Diduga Memberikan Kesaksian Palsu, Politikus Hanura Ini Terancam Tujuh Tahun Bui

Anggota Komisi V Dewan Perwakilan Perwakilan Rakyat (DPR) RI dari fraksi Hanura, Miryam S Haryani/Foto Restu Fadilah / NUSANTARAnews

Anggota Komisi V Dewan Perwakilan Perwakilan Rakyat (DPR) RI dari fraksi Hanura, Miryam S Haryani/Foto Restu Fadilah / NUSANTARAnews

NUSANTARANEWS.CO, Jakarta – Sidang lanjutan kasus dugaan korupsi dalam pengadaan Kartu Tanda Penduduk berbasis elektronik (e-KTP) Tahun Anggaran (TA) 2011-2012 dengan terdakwa dua mantan pejabat di Kementerian Dalam Negeri (Kemendagri) yakni Irman dan Sugiharto dengan agenda pemeriksaan saksi-saksi telah selesai dilaksanakan di Pengadilan Tindak Pidana Korupsi, Bungur Jakarta Pusat, Kamis, (23/3/2017).

Ada tujuh saksi yang dihadirkan Jaksa Penuntut Umum Komisi Pemberantasan Korupsi (JPU KPK) pada sidang yang dipimpin Jhon Halasan Butar Butar itu. Mereka diantaranya, Kepala Bagian Perencanaan Kemendagri; Wisnu Wibowo, Mantan Dirjen Administrasi Kependudukan; Rasyid Saleh, Kasubag Penyusunan Program Bagian Perencanaan pada Sesditjen Dukcapil Kemendagri; Suparmanto, Pensiunan PNS Ditjen Dukcapil Kemdagri; Dian Hasanah, Anggota Fraksi Partai Hanura; Miryam S Haryani, Anggota Fraksi Partai Demokrat; Taufiq Effendi, serta Anggota Fraksi PAN Teguh Djuwarno.

Seperti biasanya persidangan penuh sesak oleh pengunjung. Persidangan sempat berlangsung memanas saat JPU KPK menghadirkan saksi Miryam. Persidangan memenas lantaran kesasian Miryam yang terkesan berbelit-belit dan diduga bohong.

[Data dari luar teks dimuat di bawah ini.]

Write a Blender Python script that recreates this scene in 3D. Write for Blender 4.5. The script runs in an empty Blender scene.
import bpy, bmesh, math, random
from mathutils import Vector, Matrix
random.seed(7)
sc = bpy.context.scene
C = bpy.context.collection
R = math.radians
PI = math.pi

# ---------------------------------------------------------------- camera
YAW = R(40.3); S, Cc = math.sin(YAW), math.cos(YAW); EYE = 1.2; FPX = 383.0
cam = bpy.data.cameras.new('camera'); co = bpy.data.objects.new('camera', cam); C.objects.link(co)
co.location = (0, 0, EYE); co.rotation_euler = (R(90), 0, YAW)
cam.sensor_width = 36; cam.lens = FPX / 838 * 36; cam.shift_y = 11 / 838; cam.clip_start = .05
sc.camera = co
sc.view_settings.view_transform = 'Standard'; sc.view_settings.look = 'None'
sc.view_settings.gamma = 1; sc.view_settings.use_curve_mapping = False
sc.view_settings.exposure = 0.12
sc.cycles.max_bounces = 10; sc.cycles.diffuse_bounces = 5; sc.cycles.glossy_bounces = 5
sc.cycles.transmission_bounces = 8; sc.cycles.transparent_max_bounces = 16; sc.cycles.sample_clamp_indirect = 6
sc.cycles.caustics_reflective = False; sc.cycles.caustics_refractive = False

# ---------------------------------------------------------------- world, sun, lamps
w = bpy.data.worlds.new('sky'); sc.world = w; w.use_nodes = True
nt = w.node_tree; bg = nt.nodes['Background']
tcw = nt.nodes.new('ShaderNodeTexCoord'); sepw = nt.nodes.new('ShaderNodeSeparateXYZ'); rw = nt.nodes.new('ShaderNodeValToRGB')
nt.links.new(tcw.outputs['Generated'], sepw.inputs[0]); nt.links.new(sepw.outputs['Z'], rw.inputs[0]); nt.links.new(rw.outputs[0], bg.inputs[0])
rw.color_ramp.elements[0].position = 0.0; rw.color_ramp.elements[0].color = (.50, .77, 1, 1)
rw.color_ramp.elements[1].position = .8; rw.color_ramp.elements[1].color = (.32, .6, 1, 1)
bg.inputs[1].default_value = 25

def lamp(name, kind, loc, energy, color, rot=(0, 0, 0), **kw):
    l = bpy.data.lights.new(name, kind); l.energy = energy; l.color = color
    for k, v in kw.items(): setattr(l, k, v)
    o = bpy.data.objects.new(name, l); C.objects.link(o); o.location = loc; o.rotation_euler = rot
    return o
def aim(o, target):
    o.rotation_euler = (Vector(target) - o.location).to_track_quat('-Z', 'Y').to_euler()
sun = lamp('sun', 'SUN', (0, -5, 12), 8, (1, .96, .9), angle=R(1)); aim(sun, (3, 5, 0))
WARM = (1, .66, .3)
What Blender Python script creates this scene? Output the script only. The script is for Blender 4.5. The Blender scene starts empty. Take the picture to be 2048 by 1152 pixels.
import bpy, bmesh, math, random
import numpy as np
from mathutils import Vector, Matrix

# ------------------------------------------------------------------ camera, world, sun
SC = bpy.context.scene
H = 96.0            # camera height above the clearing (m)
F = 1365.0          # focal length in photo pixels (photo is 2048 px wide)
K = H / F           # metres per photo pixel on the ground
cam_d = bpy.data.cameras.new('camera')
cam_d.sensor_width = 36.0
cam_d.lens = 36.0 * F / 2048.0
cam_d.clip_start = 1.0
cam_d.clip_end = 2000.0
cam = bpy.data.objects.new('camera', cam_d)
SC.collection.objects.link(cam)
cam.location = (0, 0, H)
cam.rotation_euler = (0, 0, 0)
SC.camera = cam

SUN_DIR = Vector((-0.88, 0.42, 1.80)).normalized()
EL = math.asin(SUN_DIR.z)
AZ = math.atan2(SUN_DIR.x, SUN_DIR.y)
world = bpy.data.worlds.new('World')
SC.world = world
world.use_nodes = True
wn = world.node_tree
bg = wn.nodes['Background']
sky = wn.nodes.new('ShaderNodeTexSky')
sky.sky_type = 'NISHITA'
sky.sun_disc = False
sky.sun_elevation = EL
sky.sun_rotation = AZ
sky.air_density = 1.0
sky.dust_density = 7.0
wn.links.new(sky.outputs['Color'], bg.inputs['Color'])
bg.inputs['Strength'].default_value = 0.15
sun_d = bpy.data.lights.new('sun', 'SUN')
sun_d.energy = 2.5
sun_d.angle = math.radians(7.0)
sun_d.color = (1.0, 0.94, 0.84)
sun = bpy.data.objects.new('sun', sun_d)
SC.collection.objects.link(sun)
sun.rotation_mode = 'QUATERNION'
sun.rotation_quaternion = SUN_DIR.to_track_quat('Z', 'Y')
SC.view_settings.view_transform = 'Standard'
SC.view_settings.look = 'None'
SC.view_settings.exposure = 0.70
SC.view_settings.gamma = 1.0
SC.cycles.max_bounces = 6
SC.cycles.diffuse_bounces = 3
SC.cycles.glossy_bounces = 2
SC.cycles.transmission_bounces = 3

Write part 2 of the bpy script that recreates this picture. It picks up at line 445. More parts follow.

Hakim sempat beberapa kali mengingatkan saksi bahwa telah disumpah dan tidak diperkenankan memberikan kesakian palsu atau bohong seperti yang tertuang dalam Pasal 22 UU Pemberantasan Korupsi. Pasal itu mengatur tentang hukuman pidana bagi saksi yang memberikan keterangan palsu.

“Dalam Pasal 22 , warga negara wajib memberikan kesaksian, jika tidak mau, ada ancaman pidananya. Kalau Ibu (Miryam) persulit persidangan, bisa saja ibu kena,” tegas Jhon.

Lebih lanjut Jhon menjelaskan, ada ancaman tujuh tahun penjara bagi para saksi yang memberikan keterangan palsu di persidangan. Hal tersebut seperti tertuang dalam Pasal 242 Kitab Undang-Undang Hukum Pidana (KUHP), khususnya ayat (1) dan (2), tentang memberi keterangan di atas sumpah atau yang biasa disebut delik Sumpah Palsu/Keterangan Palsu.

Kendati demikian, Politikus Partai Hanura itu tetap bersikukuh pada keterangannya yang dia sampaikan.

Sebagai informasi, kesaksian yang diduga dipalsukan oleh Miryam itu terkait dengan perannya yang disebut pernah meminta uang kepada eks Dirjen Dukcapil Kemendagri Irman sebesar US$ 100 ribu untuk Chairuman Harahap. Dimana duit yang diminta itu disebut juga untuk membiayai kunjungan kerja Komisi II DPR RI ke beberapa daerah.

Tidak hanya itu, Miryam juga membantah bahwa dirinya juga pernah meminta uang Rp 5 miliar kepada Irman untuk kepentingan operasional Komisi II.

Atas permintaan pada Agustus 2012 itu, Irman memerintahkan Sugiharto, yang saat itu menjabat Direktur Pengelolaan Informasi Administrasi Kependudukan Ditjen Dukcapil, menyiapkan uang untuk diberikan kepada Miryam.

Uang itu disebut jaksa pada KPK dibagi-bagikan secara bertahap, dengan rincian, salah satunya, untuk 4 pimpinan Komisi II, yakni Chairuman Harahap, Ganjar Pranowo, Teguh Juwarno, dan Taufik Effendi, masing-masing sejumlah US$ 25.000.